WHAT THE TASK REQUIRES:
Pick out the lines containing "Treat".
-- begin --
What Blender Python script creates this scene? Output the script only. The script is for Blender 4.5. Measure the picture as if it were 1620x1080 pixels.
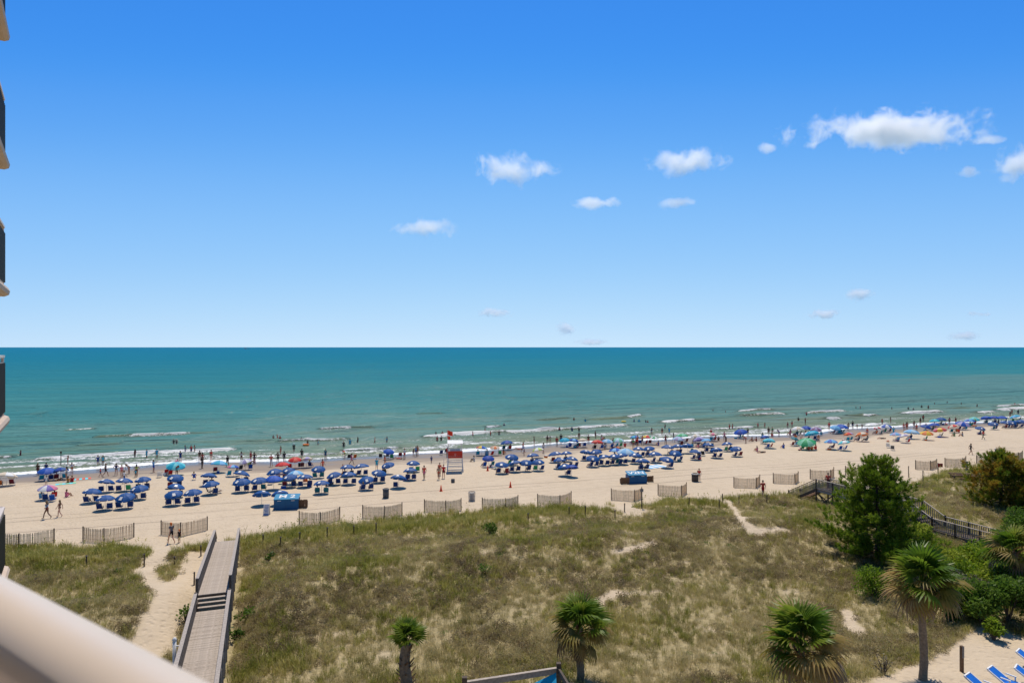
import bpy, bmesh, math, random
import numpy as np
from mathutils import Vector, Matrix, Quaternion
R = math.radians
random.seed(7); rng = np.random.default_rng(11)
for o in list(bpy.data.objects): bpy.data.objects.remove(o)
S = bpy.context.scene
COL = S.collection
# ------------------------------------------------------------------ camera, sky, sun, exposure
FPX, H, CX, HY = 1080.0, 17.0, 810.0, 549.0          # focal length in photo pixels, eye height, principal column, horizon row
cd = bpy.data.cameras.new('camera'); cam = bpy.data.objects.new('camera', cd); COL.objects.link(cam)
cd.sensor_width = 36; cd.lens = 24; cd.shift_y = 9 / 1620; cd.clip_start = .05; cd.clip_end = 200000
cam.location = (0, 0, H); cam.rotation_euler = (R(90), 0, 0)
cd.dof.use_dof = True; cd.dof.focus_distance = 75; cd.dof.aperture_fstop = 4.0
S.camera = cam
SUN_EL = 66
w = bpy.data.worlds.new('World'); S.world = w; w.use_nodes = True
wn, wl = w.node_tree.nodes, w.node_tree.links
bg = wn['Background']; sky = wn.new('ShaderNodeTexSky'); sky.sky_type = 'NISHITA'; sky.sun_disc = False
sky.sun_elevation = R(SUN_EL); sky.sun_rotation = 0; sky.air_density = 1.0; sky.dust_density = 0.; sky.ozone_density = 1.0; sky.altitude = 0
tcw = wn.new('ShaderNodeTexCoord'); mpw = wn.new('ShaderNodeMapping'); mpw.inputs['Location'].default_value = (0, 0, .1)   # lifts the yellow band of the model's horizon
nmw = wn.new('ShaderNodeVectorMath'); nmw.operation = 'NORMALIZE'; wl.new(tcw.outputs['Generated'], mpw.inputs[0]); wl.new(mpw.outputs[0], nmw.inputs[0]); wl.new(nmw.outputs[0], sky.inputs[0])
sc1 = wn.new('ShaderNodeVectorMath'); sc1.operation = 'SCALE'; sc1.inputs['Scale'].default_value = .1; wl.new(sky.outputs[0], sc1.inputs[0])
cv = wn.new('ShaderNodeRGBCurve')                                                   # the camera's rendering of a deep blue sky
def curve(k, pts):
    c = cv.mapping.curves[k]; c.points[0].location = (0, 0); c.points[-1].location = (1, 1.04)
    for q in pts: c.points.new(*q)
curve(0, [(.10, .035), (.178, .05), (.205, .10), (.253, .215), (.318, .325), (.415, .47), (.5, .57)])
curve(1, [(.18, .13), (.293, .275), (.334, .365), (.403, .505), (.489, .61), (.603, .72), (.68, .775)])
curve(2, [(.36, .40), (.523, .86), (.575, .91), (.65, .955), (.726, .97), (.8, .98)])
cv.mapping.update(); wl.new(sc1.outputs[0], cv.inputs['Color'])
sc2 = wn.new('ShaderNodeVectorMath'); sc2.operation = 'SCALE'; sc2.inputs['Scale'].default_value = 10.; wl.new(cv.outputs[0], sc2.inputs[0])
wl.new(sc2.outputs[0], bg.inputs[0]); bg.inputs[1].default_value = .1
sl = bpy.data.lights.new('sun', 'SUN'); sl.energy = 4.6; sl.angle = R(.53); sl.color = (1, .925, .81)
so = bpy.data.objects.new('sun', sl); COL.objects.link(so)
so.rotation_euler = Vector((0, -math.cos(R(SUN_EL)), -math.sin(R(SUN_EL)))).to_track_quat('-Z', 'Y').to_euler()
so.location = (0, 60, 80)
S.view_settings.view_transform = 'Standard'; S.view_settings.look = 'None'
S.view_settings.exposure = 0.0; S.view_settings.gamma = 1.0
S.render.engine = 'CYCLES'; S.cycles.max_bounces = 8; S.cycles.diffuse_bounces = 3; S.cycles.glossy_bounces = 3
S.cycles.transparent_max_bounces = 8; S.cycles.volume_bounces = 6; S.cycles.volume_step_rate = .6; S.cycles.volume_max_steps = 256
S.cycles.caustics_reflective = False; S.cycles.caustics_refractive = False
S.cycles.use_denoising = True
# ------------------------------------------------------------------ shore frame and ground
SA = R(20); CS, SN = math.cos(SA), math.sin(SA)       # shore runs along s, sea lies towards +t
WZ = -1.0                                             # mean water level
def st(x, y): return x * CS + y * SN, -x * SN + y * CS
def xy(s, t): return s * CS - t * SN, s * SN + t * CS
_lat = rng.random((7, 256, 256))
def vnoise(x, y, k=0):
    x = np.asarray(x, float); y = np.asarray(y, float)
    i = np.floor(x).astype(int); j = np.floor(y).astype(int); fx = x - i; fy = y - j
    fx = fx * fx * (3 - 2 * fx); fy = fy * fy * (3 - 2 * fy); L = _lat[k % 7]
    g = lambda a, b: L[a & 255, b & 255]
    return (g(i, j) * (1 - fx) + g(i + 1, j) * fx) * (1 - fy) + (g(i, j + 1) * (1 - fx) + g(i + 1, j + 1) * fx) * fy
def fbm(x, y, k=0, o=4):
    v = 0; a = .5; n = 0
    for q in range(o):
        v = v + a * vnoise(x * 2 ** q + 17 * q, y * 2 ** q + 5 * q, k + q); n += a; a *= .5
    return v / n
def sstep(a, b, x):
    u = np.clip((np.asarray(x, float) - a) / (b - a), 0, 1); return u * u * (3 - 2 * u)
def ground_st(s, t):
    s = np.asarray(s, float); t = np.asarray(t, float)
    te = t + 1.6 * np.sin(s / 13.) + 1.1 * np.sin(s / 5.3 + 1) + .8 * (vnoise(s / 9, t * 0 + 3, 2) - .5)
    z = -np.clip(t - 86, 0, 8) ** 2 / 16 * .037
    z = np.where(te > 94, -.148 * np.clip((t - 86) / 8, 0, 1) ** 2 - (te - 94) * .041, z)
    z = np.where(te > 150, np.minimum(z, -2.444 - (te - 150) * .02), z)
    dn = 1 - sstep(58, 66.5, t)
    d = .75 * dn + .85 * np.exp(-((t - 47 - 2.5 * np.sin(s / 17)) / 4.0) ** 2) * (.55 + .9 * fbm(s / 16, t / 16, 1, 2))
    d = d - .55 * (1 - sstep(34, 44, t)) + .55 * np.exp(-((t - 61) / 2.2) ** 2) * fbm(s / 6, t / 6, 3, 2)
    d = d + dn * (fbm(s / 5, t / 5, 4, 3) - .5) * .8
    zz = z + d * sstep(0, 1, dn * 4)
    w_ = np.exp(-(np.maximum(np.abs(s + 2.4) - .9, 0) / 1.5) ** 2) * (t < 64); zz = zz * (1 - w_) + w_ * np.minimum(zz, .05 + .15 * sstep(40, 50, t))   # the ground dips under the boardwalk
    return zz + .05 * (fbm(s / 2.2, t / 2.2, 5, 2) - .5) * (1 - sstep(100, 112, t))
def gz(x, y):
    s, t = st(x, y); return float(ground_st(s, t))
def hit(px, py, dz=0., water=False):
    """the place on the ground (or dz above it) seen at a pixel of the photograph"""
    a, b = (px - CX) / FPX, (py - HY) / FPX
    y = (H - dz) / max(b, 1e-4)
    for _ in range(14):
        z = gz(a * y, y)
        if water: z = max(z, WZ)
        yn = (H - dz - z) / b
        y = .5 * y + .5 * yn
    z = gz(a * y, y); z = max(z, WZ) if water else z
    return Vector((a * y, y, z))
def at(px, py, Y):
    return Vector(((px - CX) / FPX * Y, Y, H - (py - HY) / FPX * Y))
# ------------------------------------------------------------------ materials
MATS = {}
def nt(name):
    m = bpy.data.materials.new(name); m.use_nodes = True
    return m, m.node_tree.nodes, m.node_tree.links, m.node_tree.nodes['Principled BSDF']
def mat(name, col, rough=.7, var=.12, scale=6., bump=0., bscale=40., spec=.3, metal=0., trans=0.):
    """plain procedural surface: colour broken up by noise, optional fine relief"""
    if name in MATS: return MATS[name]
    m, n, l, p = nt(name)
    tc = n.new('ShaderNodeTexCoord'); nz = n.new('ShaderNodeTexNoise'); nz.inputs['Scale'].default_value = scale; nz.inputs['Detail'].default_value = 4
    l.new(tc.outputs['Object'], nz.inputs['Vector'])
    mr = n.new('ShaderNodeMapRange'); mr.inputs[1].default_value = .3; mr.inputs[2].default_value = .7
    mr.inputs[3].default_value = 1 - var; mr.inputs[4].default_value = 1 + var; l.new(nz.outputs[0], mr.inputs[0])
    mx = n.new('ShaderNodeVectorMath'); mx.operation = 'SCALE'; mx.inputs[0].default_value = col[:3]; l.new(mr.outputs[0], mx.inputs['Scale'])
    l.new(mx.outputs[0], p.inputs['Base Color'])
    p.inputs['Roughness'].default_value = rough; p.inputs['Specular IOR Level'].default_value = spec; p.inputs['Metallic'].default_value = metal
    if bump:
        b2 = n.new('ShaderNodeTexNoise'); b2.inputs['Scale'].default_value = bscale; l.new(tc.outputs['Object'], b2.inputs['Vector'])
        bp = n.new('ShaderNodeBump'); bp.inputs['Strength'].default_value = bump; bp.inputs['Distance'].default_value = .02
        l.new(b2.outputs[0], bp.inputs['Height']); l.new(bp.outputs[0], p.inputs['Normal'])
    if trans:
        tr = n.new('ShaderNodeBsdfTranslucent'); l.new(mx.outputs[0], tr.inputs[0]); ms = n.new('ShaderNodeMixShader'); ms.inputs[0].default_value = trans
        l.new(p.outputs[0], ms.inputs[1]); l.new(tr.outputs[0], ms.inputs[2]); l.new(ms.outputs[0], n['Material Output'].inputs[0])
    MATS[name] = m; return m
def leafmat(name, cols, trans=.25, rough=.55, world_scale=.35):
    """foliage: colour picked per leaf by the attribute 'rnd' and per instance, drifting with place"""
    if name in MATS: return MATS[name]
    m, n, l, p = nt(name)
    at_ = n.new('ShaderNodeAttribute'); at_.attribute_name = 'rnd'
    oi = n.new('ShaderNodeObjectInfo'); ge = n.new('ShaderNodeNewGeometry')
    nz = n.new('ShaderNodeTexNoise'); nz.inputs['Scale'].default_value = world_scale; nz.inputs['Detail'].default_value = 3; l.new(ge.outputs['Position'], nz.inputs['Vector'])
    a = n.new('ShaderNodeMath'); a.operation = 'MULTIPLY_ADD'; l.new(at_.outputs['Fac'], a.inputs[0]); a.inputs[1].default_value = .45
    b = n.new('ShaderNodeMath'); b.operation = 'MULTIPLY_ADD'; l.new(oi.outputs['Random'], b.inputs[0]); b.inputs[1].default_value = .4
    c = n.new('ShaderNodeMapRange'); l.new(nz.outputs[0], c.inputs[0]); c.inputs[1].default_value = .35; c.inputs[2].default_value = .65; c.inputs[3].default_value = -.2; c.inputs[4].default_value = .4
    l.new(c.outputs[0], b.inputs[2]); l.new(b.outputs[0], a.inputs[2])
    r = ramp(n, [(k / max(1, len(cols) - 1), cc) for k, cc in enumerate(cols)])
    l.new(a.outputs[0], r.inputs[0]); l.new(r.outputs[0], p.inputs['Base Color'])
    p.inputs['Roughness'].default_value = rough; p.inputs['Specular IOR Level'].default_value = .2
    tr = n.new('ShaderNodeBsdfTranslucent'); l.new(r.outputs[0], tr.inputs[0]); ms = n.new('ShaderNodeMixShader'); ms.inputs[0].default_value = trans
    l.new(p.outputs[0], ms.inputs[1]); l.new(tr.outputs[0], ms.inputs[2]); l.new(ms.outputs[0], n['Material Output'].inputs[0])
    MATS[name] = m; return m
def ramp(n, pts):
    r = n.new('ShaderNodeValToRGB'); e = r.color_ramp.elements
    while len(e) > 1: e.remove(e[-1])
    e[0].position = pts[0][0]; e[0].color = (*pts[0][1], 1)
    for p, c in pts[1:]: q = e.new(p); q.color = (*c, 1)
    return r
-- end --
-- begin --
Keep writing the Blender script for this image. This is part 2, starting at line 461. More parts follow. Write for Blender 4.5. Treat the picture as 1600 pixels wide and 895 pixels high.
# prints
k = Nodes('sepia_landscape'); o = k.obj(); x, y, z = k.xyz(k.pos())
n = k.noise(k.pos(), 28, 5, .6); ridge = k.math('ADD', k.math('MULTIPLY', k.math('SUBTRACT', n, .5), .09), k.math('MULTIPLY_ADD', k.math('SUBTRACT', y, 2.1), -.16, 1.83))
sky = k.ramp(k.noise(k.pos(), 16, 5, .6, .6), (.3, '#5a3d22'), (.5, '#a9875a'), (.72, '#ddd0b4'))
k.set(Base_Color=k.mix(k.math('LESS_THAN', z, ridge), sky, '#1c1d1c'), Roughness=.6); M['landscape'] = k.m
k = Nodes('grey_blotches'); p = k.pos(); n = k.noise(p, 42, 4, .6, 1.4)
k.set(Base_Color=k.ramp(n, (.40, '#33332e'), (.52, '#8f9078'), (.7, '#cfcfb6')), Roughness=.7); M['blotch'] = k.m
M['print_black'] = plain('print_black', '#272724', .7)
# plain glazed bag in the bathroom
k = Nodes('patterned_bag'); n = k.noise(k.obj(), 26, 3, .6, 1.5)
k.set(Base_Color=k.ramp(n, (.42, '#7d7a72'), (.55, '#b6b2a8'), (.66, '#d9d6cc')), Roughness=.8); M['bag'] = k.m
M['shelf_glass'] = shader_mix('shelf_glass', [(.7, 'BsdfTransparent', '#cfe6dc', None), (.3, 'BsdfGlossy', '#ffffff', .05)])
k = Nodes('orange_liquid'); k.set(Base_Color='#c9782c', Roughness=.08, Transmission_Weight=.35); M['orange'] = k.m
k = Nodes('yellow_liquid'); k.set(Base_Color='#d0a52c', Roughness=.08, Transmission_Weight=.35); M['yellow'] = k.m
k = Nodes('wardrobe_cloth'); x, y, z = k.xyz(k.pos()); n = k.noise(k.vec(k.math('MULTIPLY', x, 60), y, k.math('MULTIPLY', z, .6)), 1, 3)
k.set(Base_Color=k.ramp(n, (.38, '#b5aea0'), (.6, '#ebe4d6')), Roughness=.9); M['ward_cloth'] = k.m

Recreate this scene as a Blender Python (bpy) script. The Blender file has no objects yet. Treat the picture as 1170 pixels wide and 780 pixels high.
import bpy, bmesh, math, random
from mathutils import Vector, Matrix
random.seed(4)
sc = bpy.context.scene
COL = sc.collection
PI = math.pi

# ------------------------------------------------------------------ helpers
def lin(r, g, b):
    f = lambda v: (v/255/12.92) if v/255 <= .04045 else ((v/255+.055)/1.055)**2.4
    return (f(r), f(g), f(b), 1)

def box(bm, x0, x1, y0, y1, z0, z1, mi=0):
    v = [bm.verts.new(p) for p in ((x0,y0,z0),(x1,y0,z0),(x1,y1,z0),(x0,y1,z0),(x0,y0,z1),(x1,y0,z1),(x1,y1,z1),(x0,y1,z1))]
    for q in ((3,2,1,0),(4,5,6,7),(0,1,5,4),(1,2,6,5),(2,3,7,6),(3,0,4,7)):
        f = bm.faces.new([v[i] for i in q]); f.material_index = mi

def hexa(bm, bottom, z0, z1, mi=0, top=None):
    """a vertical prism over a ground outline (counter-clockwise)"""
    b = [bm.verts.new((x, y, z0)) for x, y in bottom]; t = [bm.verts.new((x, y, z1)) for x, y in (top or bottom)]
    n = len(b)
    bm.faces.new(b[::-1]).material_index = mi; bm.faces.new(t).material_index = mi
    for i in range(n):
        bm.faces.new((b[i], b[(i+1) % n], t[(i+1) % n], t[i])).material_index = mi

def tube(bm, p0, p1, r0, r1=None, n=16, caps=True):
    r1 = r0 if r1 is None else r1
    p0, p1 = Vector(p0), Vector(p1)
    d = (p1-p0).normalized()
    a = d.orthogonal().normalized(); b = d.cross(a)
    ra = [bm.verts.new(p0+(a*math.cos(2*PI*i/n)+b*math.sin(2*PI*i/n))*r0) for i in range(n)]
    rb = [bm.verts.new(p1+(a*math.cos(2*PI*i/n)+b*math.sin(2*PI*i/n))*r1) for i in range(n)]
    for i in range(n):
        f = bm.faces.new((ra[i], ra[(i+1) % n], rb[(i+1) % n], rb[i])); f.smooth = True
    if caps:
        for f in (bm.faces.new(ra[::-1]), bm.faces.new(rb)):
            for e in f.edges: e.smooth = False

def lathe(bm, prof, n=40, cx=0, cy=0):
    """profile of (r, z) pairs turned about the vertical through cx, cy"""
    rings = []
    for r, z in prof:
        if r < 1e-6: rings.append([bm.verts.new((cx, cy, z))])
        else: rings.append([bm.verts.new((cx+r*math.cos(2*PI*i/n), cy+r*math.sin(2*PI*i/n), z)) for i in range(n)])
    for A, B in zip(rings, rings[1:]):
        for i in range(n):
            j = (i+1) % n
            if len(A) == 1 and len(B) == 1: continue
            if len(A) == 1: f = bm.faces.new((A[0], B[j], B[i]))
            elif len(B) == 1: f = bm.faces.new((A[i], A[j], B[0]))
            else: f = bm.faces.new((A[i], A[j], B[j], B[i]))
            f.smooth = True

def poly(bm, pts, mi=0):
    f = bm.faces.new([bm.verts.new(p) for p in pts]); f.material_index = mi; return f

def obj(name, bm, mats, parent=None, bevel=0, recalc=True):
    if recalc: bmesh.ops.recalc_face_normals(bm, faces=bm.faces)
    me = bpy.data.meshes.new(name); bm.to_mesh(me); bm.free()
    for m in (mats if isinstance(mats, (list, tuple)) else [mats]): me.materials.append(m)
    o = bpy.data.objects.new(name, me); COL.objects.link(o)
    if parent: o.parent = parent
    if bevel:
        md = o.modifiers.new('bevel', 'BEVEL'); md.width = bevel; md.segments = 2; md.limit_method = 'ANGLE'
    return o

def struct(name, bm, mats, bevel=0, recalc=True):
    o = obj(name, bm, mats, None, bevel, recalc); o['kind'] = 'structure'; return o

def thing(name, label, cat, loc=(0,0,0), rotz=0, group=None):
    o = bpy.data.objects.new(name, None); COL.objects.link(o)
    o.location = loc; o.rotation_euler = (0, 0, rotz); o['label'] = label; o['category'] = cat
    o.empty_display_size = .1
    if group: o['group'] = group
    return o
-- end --
-- begin --
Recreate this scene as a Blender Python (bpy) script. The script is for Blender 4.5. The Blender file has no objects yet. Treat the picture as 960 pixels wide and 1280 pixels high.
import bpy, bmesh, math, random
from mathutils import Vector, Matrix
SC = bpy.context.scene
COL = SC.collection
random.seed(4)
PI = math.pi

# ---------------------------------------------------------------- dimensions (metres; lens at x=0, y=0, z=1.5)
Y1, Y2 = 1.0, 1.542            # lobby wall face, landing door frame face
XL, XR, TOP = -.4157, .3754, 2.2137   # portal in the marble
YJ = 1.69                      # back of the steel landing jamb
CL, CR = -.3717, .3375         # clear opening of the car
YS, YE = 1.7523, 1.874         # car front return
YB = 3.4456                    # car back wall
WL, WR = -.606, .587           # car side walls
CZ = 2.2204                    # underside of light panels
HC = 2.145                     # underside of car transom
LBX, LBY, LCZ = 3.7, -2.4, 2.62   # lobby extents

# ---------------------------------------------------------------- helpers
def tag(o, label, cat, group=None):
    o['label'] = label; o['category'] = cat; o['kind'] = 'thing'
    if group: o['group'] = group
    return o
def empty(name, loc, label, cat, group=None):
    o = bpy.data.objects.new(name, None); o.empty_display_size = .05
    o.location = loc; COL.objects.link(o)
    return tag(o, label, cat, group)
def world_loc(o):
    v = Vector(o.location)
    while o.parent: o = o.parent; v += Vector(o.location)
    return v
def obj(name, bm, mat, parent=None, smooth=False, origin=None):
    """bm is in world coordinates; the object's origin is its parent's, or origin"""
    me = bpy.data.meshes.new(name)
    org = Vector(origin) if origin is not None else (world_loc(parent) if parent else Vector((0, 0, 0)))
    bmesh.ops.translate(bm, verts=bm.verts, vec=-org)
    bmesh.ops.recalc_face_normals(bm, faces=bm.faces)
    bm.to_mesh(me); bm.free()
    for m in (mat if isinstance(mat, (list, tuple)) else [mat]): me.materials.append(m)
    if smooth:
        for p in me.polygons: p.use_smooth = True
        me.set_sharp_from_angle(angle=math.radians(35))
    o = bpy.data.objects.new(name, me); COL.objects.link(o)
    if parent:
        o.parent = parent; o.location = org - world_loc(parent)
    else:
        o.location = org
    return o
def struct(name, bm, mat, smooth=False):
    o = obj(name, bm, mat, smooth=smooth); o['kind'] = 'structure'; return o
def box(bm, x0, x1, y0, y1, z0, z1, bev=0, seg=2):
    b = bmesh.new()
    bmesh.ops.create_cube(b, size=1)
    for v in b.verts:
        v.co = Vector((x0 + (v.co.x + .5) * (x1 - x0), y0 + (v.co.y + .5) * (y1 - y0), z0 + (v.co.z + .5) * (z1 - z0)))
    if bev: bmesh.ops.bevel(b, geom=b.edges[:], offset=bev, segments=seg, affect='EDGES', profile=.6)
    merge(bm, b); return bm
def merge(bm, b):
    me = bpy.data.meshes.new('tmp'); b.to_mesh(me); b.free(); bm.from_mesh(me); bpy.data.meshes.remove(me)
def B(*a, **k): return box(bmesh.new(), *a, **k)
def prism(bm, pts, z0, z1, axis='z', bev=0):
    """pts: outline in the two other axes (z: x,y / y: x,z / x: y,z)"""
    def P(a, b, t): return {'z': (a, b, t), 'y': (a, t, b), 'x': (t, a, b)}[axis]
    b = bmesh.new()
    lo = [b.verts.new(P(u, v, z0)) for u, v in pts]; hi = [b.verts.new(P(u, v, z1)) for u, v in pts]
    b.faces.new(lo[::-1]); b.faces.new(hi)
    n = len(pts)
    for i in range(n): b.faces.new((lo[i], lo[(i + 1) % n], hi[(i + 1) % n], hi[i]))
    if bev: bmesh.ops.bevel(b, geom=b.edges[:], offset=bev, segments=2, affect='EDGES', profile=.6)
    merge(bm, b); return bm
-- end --
SOLUTION TO THIS PROBLEM:
Keep writing the Blender script for this image. This is part 2, starting at line 461. More parts follow. Write for Blender 4.5. Treat the picture as 1600 pixels wide and 895 pixels high.
Recreate this scene as a Blender Python (bpy) script. The Blender file has no objects yet. Treat the picture as 1170 pixels wide and 780 pixels high.
Recreate this scene as a Blender Python (bpy) script. The script is for Blender 4.5. The Blender file has no objects yet. Treat the picture as 960 pixels wide and 1280 pixels high.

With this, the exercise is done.